WHAT THE TASK REQUIRES » Copy the material below verbatim from the line with "Reconstruct this image" to the line with "scene.camera=co", both lines included, omitting pictures and every line outside that range.

── DATA EXTRACT

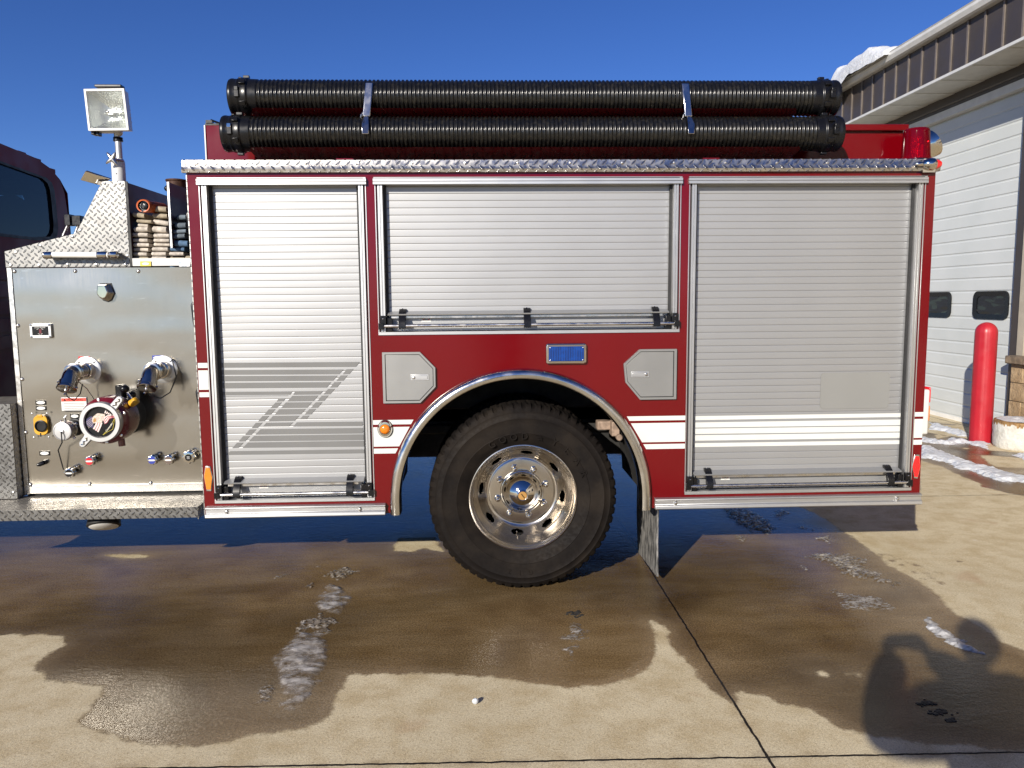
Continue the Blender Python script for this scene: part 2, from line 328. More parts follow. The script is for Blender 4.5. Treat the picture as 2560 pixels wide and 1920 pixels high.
# ------------------------------------------------------------------ mesh builder
WLOC = {}
class MB:
    def __init__(s, m='steel'): s.v = []; s.f = []; s.mi = []; s.m = m
    def add(s, vs, fs, m=None):
        o = len(s.v); s.v += [Vector(p) for p in vs]; s.f += [tuple(i+o for i in f) for f in fs]; s.mi += [m or s.m]*len(fs); return s
    def box(s, x0, x1, y0, y1, z0, z1, m=None):
        v = [(x, y, z) for x in (x0, x1) for y in (y0, y1) for z in (z0, z1)]
        return s.add(v, [(0, 1, 3, 2), (4, 6, 7, 5), (0, 4, 5, 1), (2, 3, 7, 6), (0, 2, 6, 4), (1, 5, 7, 3)], m)
    def prism(s, pts, d, m=None):           # closed polygon of 3-D points pushed along vector d
        n = len(pts); pts = [Vector(p) for p in pts]; d = Vector(d)
        return s.add(pts + [p+d for p in pts], [tuple(range(n))[::-1], tuple(range(n, 2*n))] + [(i, (i+1) % n, n+(i+1) % n, n+i) for i in range(n)], m)
    def quad(s, pts, m=None): return s.add(pts, [tuple(range(len(pts)))], m)
    def lathe(s, prof, o, ax=(0, -1, 0), n=32, m=None, mats=None, lob=None, caps=True):   # prof: (radius, distance along axis)
        o = Vector(o); ax = Vector(ax).normalized(); e1 = ax.orthogonal().normalized()
        if abs(ax.y) > .9: e1 = Vector((1, 0, 0))
        e2 = ax.cross(e1); vs = []; fs = []; ms = []
        for k, (r, t) in enumerate(prof):
            for i in range(n):
                a = 2*PI*i/n; rr = r*(lob(a, k) if lob else 1)
                vs.append(o + ax*t + (e1*math.cos(a) + e2*math.sin(a))*rr)
        for k in range(len(prof)-1):
            for i in range(n):
                j = (i+1) % n; fs.append((k*n+i, k*n+j, (k+1)*n+j, (k+1)*n+i)); ms.append(mats[k] if mats else (m or s.m))
        if caps:
            if prof[0][0] > 1e-5: fs.append(tuple(range(n))[::-1]); ms.append(mats[0] if mats else (m or s.m))
            if prof[-1][0] > 1e-5: fs.append(tuple((len(prof)-1)*n+i for i in range(n))); ms.append(mats[-1] if mats else (m or s.m))
        b = len(s.v); s.v += vs; s.f += [tuple(i+b for i in f) for f in fs]; s.mi += ms; return s
    def cyl(s, p0, p1, r, r1=None, n=20, m=None):
        p0, p1 = Vector(p0), Vector(p1); d = p1-p0
        return s.lathe([(r, 0), (r if r1 is None else r1, d.length)], p0, d, n, m)
    def tube(s, path, r, n=14, m=None):
        P = [Vector(p) for p in path]; rs = r if isinstance(r, (list, tuple)) else [r]*len(P); vs = []; fs = []
        prev = None
        for i, p in enumerate(P):
            t = (P[min(i+1, len(P)-1)] - P[max(i-1, 0)]).normalized()
            e = (prev - t*prev.dot(t)).normalized() if prev is not None else t.orthogonal().normalized()
            prev = e; f = t.cross(e)
            vs += [p + (e*math.cos(2*PI*k/n) + f*math.sin(2*PI*k/n))*rs[i] for k in range(n)]
        for i in range(len(P)-1):
            fs += [(i*n+k, i*n+(k+1) % n, (i+1)*n+(k+1) % n, (i+1)*n+k) for k in range(n)]
        fs += [tuple(range(n))[::-1], tuple((len(P)-1)*n+k for k in range(n))]
        return s.add(vs, fs, m)
    def ball(s, c, r, m=None, n=16, sq=(1, 1, 1)):
        c = Vector(c); vs = []; fs = []; h = n//2
        for i in range(h+1):
            a = PI*i/h
            for k in range(n):
                b = 2*PI*k/n; vs.append(c + Vector((math.sin(a)*math.cos(b)*sq[0], math.sin(a)*math.sin(b)*sq[1], math.cos(a)*sq[2]))*r)
        for i in range(h): fs += [(i*n+k, (i+1)*n+k, (i+1)*n+(k+1) % n, i*n+(k+1) % n) for k in range(n)]
        return s.add(vs, fs, m)
    def text(s, body, size, o, ex=(1, 0, 0), ez=(0, 0, 1), m=None, shear=0., depth=.0006, sx=1.):
        cu = bpy.data.curves.new('lettering', 'FONT'); cu.body = body; cu.size = size; cu.extrude = depth; cu.shear = shear
        cu.align_x = 'CENTER'; cu.align_y = 'CENTER'; cu.resolution_u = 3
        ob = bpy.data.objects.new('lettering', cu); C.objects.link(ob)
        dg = bpy.context.evaluated_depsgraph_get(); e = ob.evaluated_get(dg); me = e.to_mesh()
        o, ex, ez = Vector(o), Vector(ex).normalized(), Vector(ez).normalized(); en = ex.cross(ez)
        s.add([o + ex*p.co.x*sx + ez*p.co.y + en*p.co.z for p in me.vertices], [tuple(f.vertices) for f in me.polygons], m)
        e.to_mesh_clear(); bpy.data.objects.remove(ob); bpy.data.curves.remove(cu); return s
    def build(s, name, parent=None, smooth=35, bevel=0., seg=2, label=None, cat=None, group=None, kind=None, loc=None):
        me = bpy.data.meshes.new(name)
        c = Vector(loc) if loc is not None else sum(s.v, Vector())/max(1, len(s.v))
        me.from_pydata([p-c for p in s.v], [], s.f)
        used = sorted(set(s.mi), key=lambda k: MI[k])
        for k in used: me.materials.append(K[k])
        me.polygons.foreach_set('material_index', [used.index(k) for k in s.mi])
        bm = bmesh.new(); bm.from_mesh(me)
        bmesh.ops.recalc_face_normals(bm, faces=bm.faces)
        lim = math.radians(smooth)
        for f in bm.faces: f.smooth = smooth > 0
        for e in bm.edges: e.smooth = len(e.link_faces) == 2 and e.calc_face_angle(4) < lim
        bm.to_mesh(me); bm.free()
        ob = bpy.data.objects.new(name, me); C.objects.link(ob)
        pl = WLOC[parent.name] if parent else Vector()
        ob.parent = parent; ob.location = c - pl; WLOC[ob.name] = c
        if bevel:
            b = ob.modifiers.new('bevel', 'BEVEL'); b.width = bevel; b.segments = seg; b.limit_method = 'ANGLE'; b.angle_limit = math.radians(40)
        return tag(ob, label, cat, group, kind)
def tag(o, label=None, cat=None, group=None, kind=None):
    for k, v in (('label', label), ('category', cat), ('group', group), ('kind', kind)):
        if v: o[k] = v
    return o
def empty(name, loc, label=None, cat=None, parent=None, group=None):
    o = bpy.data.objects.new(name, None); C.objects.link(o); o.empty_display_size = .1
    pl = WLOC[parent.name] if parent else Vector()
    o.parent = parent; o.location = Vector(loc)-pl; WLOC[o.name] = Vector(loc)
    return tag(o, label, cat, group)
def arc(cx, cz, r, a0, a1, n): return [(cx+r*math.cos(a0+(a1-a0)*i/n), cz+r*math.sin(a0+(a1-a0)*i/n)) for i in range(n+1)]
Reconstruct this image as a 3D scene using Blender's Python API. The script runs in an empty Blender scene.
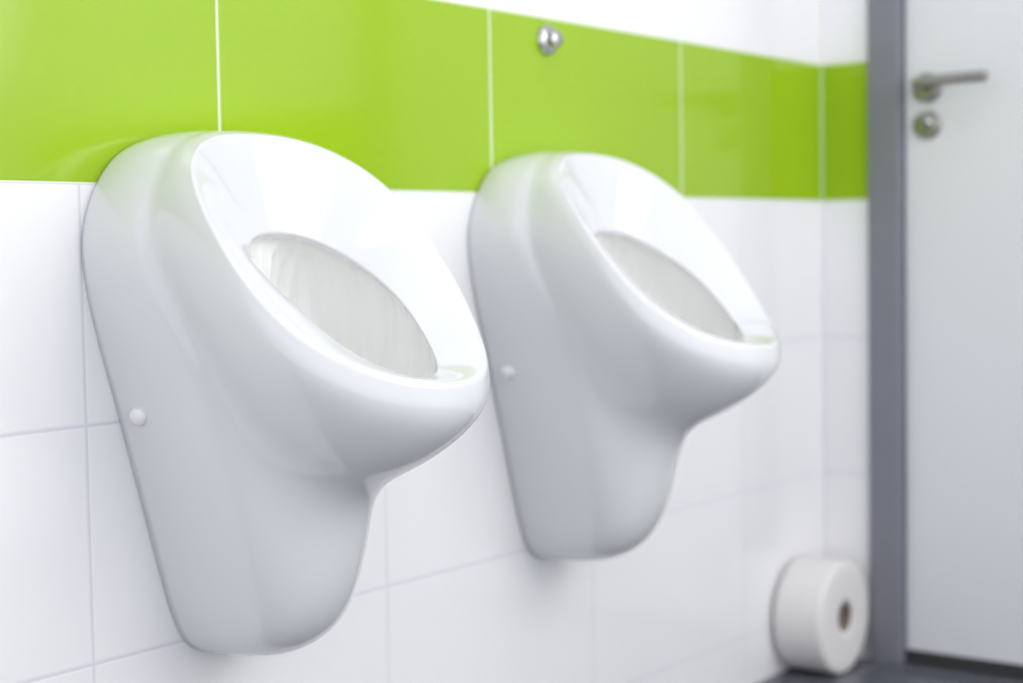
import bpy, math, numpy as np, bmesh
from mathutils import Vector, Matrix
scene=bpy.context.scene
col=scene.collection
scene.view_settings.view_transform='Standard'
scene.view_settings.look='None'

# ---------------- camera ----------------
f,TH,PI_,RO,D,ZC,XC=1.6642,.6423,.0584,-.0162,1.3799,.7707,2.8061
def basis(th,p,r):
    F=np.array([math.cos(th)*math.cos(p),math.sin(th)*math.cos(p),-math.sin(p)])
    R0=np.array([math.sin(th),-math.cos(th),0.0]); U0=np.cross(R0,F)
    return math.cos(r)*R0+math.sin(r)*U0, -math.sin(r)*R0+math.cos(r)*U0, F
cam=bpy.data.cameras.new('camera'); co=bpy.data.objects.new('camera',cam); col.objects.link(co)
R,U,F=basis(TH,PI_,RO)
M=Matrix(((R[0],U[0],-F[0],0),(R[1],U[1],-F[1],-D),(R[2],U[2],-F[2],ZC),(0,0,0,1)))
co.matrix_world=M
cam.sensor_width=36; cam.lens=f*1000*36/1023
cam.dof.use_dof=True; cam.dof.focus_distance=1.62; cam.dof.aperture_fstop=3.0
scene.camera=co

# ---------------- materials ----------------
def mat(name,c,rough=.5,metal=0,coat=0,spec=.5):
    m=bpy.data.materials.new(name); m.use_nodes=True
    b=m.node_tree.nodes['Principled BSDF']
    b.inputs['Base Color'].default_value=(*c,1); b.inputs['Roughness'].default_value=rough
    b.inputs['Metallic'].default_value=metal; b.inputs['Coat Weight'].default_value=coat
    b.inputs['Coat Roughness'].default_value=.04
    b.inputs['Specular IOR Level'].default_value=spec
    return m
def nz(m,scale,c1,c2,bump=0,detail=3):
    t=m.node_tree; b=t.nodes['Principled BSDF']
    tc=t.nodes.new('ShaderNodeTexCoord'); n=t.nodes.new('ShaderNodeTexNoise'); n.inputs['Scale'].default_value=scale
    n.inputs['Detail'].default_value=detail
    t.links.new(tc.outputs['Object'],n.inputs['Vector'])
    r=t.nodes.new('ShaderNodeMix'); r.data_type='RGBA'
    r.inputs[6].default_value=(*c1,1); r.inputs[7].default_value=(*c2,1)
    t.links.new(n.outputs['Fac'],r.inputs[0]); t.links.new(r.outputs[2],b.inputs['Base Color'])
    if bump:
        bp=t.nodes.new('ShaderNodeBump'); bp.inputs['Strength'].default_value=bump; bp.inputs['Distance'].default_value=.002
        t.links.new(n.outputs['Fac'],bp.inputs['Height']); t.links.new(bp.outputs['Normal'],b.inputs['Normal'])
    return m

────

TASK ANSWER »
Reconstruct this image as a 3D scene using Blender's Python API. The script runs in an empty Blender scene.
import bpy, math, numpy as np, bmesh
from mathutils import Vector, Matrix
scene=bpy.context.scene
col=scene.collection
scene.view_settings.view_transform='Standard'
scene.view_settings.look='None'

# ---------------- camera ----------------
f,TH,PI_,RO,D,ZC,XC=1.6642,.6423,.0584,-.0162,1.3799,.7707,2.8061
def basis(th,p,r):
    F=np.array([math.cos(th)*math.cos(p),math.sin(th)*math.cos(p),-math.sin(p)])
    R0=np.array([math.sin(th),-math.cos(th),0.0]); U0=np.cross(R0,F)
    return math.cos(r)*R0+math.sin(r)*U0, -math.sin(r)*R0+math.cos(r)*U0, F
cam=bpy.data.cameras.new('camera'); co=bpy.data.objects.new('camera',cam); col.objects.link(co)
R,U,F=basis(TH,PI_,RO)
M=Matrix(((R[0],U[0],-F[0],0),(R[1],U[1],-F[1],-D),(R[2],U[2],-F[2],ZC),(0,0,0,1)))
co.matrix_world=M
cam.sensor_width=36; cam.lens=f*1000*36/1023
cam.dof.use_dof=True; cam.dof.focus_distance=1.62; cam.dof.aperture_fstop=3.0
scene.camera=co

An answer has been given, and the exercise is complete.